Tarantino described "Once Upon a Time in Hollywood" in a statement last month, calling it, "a story that takes place in Los Angeles in 1969, at the height of hippy Hollywood. The two lead characters are Rick Dalton (Leonardo DiCaprio), former star of a Western TV series, and his longtime stunt double Cliff Booth (Brad Pitt). Both are struggling to make it in a Hollywood they don't recognize anymore. But Rick has a very famous next-door neighbor ... Sharon Tate."

In July 2017, early reports of the film described its script as focused on the murder of actress Sharon Tate by Charles Manson's followers.

While Tarantino's most recent statement mentions Sharon Tate as a player in the movie, Tarantino previously said that the film would not center on Manson but on the year 1969.

At CinemaCon on Monday, Tarantino did not add much to the description of the plot, calling the project "very hush-hush and top secret."



It has been five years in the making.

Tarantino said last month that he had been working on the script for the film for half a decade.

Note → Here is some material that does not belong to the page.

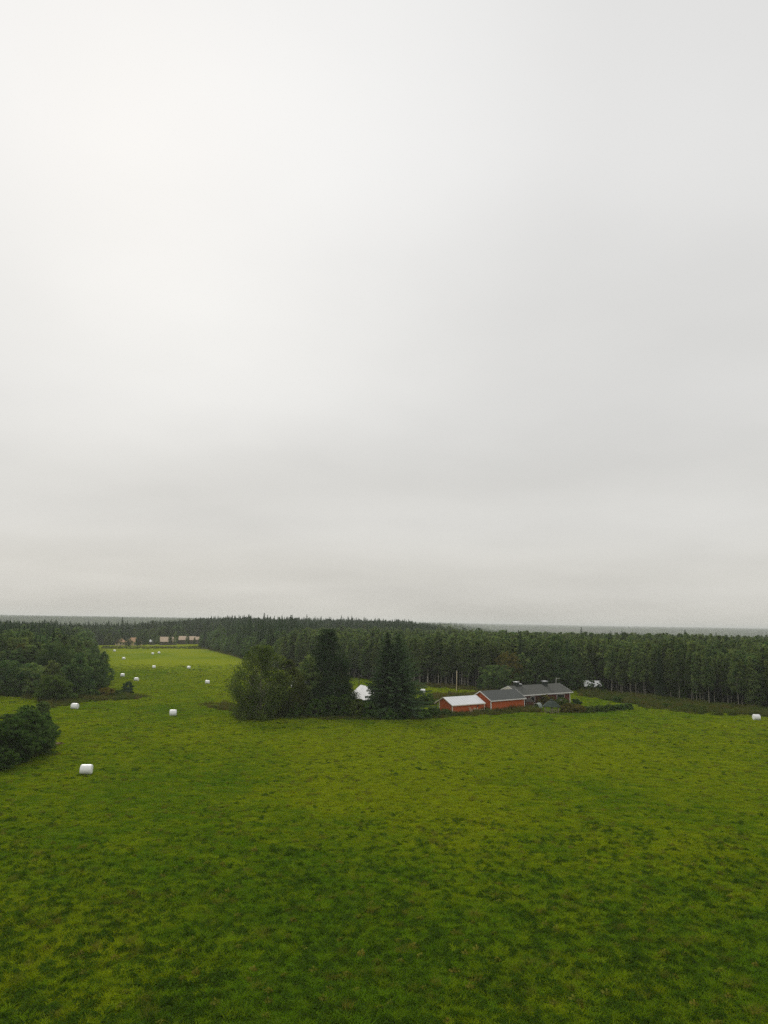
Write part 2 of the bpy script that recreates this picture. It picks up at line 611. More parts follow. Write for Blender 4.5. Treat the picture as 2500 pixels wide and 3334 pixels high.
SHAPES = {
    'round': lambda t: np.sqrt(np.clip(1 - ((t - .45) / .58) ** 2, 0.02, 1)),
    'bush': lambda t: np.sqrt(np.clip(1 - ((t - .30) / .72) ** 2, 0.02, 1)),
    'birch': lambda t: np.where(t < .25, .62 + t * 1.5, 1.0 - .82 * (np.clip(t - .25, 0, 1) / .75) ** 1.5),
    'weep': lambda t: np.where(t < .12, .90 + t * .8, 1.0 - .80 * (np.clip(t - .12, 0, 1) / .88) ** 2.3),
    'cone': lambda t: 1.0 - .84 * t ** 1.1,
    'tall': lambda t: np.sin(np.clip(.18 + t * .86, 0, 1) * math.pi) ** .6,
}


def crown_tree(rng, H, Rad, t0, ncl, nlf, leaf, shape='round', lob=.3, droop=0.0, trunk_r=.16, limbs=.3, up=.45, lean=.0, bark_k=6, cs=1.0):
    """a leafy crown of clumps on a trunk with limbs; returns (trunk MB, crown MB)"""
    f = SHAPES[shape]
    t = rng.random(ncl * 3)
    keep = rng.random(ncl * 3) < (f(t) + .12) / 1.15
    t = t[keep][:ncl]
    n = len(t)
    ang = rng.random(n) * 2 * math.pi
    ph = rng.random(4) * 6.28
    lobe = 1 + lob * (.5 * np.sin(2 * ang + ph[0] + 3 * t) + .35 * np.sin(3 * ang + ph[1] - 7 * t) + .35 * np.sin(9 * t + ph[2] + ang))
    rad = f(t) * Rad * lobe * (.38 + .62 * np.sqrt(rng.random(n)))
    zc = (t0 + (1 - t0) * t) * H
    lx = lean * (zc / H) ** 1.5
    Cc = np.stack([np.cos(ang) * rad + lx, np.sin(ang) * rad, zc], 1)
    cr = .075 * (H + 3 * Rad) / 1.6 * cs * rng.uniform(.55, 1.15, n) * (.55 + .45 * f(t))
    Cc[:, 2] = np.minimum(Cc[:, 2], H - cr * .5)
    Cc[:, 2] = np.maximum(Cc[:, 2], cr * .45 + .02 * H)
    ctone = np.clip(rng.normal(.46, .28, n), 0, 1)
    k = np.repeat(np.arange(n), nlf)
    d = unit(rng.normal(size=(len(k), 3)))
    d[:, 2] = np.where(rng.random(len(k)) < up, np.abs(d[:, 2]), d[:, 2])
    rr = rng.random(len(k)) ** .45
    pos = Cc[k] + d * (cr[k] * rr)[:, None] * np.array([1, 1, .72])
    if droop:
        pos[:, 2] -= droop * cr[k] * rng.random(len(k)) ** 1.5
    pos[:, 2] = np.maximum(pos[:, 2], .05)
    outw = np.stack([np.cos(ang), np.sin(ang), np.zeros(n)], 1)[k]
    N = unit(d * .55 + outw * .35 + np.array([0, 0, up]) + rng.normal(size=(len(k), 3)) * .5)
    crown = MB()
    T = None
    if droop:
        T = np.stack([rng.normal(size=len(k)) * .35, rng.normal(size=len(k)) * .35, -np.ones(len(k))], 1)
    cards(crown, pos, N, leaf * rng.uniform(.6, 1.35, len(k)), rng, .6, np.clip(ctone[k] + rng.normal(size=len(k)) * .10, 0, 1), T)
    trunk = MB()
    zz = np.linspace(0, 1, 8)
    wob = rng.normal(size=2) * .012 * H
    tp = np.stack([np.sin(zz * 3 + ph[3]) * wob[0] - math.sin(ph[3]) * wob[0] + lean * zz ** 1.5, np.sin(zz * 2.3) * wob[1], zz * H * .93 - .15], 1)
    trunk.tube(tp, trunk_r * (1.05 - zz * .98) + .012, bark_k)
    for q in np.nonzero(rng.random(n) < limbs)[0]:
        c = Cc[q]
        zb = max(c[2] - abs(rad[q]) * rng.uniform(.4, .9), t0 * H * .6, .12)
        zt = zb / (H * .93)
        base = np.array([np.interp(zt, zz, tp[:, 0]), np.interp(zt, zz, tp[:, 1]), zb])
        mid = base * .5 + c * .5 + np.array([0, 0, .06 * H * rng.random()])
        r0 = trunk_r * (1.0 - zt) * .42 + .012
        trunk.tube([base, mid, c], [r0, r0 * .6, .010], 4)
    return trunk, crown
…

"I've been working on this script for five years, as well as living in Los Angeles County most of my life, including in 1969, when I was 7 years old," he said. "I'm very excited to tell this story of an LA and a Hollywood that don't exist anymore. And I couldn't be happier about the dynamic teaming of DiCaprio and Pitt as Rick and Cliff."



It's a "'Pulp Fiction'-esque movie."

Deadline reported in January that DiCaprio would play an "aging actor" in a "'Pulp Fiction'-esque movie.""Pulp Fiction," Tarantino's 1994 classic, told a collection of interconnected stories.

On Monday, Tarantino confirmed this sentiment by saying that "Once Upon A Time In Hollywood" is "probably the closest to 'Pulp Fiction' that I have done."